Rett M
13 years ago
Last week a new interview candidate came in for a drafting position, drafting being a position underneath designer. She is a 22 year old woman that recently dropped out of a two year associates program to go to a community college instead of finishing her engineering degree. She said in her interview she has been using Solidworks for two years.
We gave her the standard interview, and asked her to prove her prowess with the program. We have her two simple parts to make that anyone with experience in the program could do without trouble. She did them in an average amount of time for a beginner, nothing special, but much better than the other candidates, so we hired her.
Here is where my problem comes in. My supervisor, personally, hates the program Solidworks because he would rather never do an engineering drawing and just tell people with words, not documents, how to do things for the sake of saving time. Horrible engineering practices aside, he has constantly chastised the designers, like myself, that use solidworks heavily because he thinks it uses up too much of our time. That's an argument for another day. The bullet point of this conversation is one this female candidate left our office and we discusses hiring her, my supervisor immediately beamed about how she was going to improve our productivity with her "Expert" level Solidworks skills.
I tried to keep a cool head and asked "Is she actually an Expert? There is a certification exam for Experts that is above my Professional one. Does she have one?" My supervisor then said "No one cares about those. They hand those out at the door for people like you." Still trying to keep my cool, I asked how she had performed on the test we gave her. He said she did it in less than 30 minutes. I said I could have made that part and assembly in Solidworks in two minutes flat.
He then said this line: "Yeah, but you're not a hot chick. She's better."
I honestly question if anyone in the universe would NOT consider this sex discrimination. Here is a female, doing everything that I do, but slower because she is a beginner, getting all the praise that I am denied, and apparently I've been denied that because I'm male.
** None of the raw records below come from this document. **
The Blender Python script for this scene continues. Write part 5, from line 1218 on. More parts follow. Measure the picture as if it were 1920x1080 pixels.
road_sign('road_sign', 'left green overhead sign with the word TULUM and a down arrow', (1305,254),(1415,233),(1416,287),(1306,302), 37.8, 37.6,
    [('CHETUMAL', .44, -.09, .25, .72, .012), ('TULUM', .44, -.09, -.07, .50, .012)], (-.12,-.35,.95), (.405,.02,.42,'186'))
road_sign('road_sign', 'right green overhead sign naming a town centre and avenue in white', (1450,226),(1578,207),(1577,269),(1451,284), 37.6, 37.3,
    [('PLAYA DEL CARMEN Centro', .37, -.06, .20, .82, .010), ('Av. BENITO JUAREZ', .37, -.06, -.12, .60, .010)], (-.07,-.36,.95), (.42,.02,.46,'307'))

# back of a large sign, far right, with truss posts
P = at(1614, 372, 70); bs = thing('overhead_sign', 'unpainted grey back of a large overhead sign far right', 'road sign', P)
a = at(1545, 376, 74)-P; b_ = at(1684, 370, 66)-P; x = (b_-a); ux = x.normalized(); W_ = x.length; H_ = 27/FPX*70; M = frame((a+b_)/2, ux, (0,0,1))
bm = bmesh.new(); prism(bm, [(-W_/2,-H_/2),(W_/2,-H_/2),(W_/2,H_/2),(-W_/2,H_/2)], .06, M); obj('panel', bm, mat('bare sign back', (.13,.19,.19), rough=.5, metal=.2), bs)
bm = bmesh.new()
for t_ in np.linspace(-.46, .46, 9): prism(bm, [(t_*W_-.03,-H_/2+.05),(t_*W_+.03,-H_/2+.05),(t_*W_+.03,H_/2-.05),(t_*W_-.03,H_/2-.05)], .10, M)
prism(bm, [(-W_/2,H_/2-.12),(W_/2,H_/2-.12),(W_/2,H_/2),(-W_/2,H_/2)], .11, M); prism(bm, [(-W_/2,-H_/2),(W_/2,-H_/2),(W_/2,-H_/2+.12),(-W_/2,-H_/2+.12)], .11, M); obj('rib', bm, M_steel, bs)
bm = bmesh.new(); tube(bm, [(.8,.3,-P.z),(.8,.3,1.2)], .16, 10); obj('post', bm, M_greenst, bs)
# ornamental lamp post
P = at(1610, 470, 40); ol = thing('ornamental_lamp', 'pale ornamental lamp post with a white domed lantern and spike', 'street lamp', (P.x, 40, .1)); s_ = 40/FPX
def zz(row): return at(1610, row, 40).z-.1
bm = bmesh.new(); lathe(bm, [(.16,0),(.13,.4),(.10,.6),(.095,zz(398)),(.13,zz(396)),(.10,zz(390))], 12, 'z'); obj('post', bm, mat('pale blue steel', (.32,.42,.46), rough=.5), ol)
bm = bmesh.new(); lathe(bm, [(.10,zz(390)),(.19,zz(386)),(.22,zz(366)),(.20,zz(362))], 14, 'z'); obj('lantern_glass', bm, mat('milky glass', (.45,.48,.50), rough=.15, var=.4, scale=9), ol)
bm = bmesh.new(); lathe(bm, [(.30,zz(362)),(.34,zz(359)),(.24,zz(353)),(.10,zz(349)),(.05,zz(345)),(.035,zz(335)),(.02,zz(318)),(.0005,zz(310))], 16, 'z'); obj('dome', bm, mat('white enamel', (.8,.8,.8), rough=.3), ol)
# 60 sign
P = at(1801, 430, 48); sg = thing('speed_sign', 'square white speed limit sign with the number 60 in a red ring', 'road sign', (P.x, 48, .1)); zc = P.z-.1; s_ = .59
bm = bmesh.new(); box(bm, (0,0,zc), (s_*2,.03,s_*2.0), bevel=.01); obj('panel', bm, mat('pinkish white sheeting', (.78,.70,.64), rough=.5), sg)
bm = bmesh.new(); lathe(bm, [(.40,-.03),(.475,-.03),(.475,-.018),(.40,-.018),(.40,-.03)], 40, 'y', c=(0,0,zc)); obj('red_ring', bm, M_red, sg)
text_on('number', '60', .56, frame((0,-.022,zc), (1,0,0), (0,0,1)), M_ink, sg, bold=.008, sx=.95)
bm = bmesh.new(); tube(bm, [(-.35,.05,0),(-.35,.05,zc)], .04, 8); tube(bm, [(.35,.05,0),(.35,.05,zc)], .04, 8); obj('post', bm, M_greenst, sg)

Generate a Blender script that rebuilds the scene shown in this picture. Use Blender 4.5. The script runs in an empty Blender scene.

I've accepted the fact my supervisor is a perverted and short sighted man who constantly tries to ask me about my sexual conquests as if to live through me, something I am not OK with but will brush off just for a paycheck, but this revelation that I am going no where in the company because I don't look good in a two piece bikini to him has me fuming.
I want to take this to HR. I need to take this to HR. My question is how far over the line is he, how can I prove it, how do I go about reporting it, and should I even bother or should I just put in my two weeks and move on?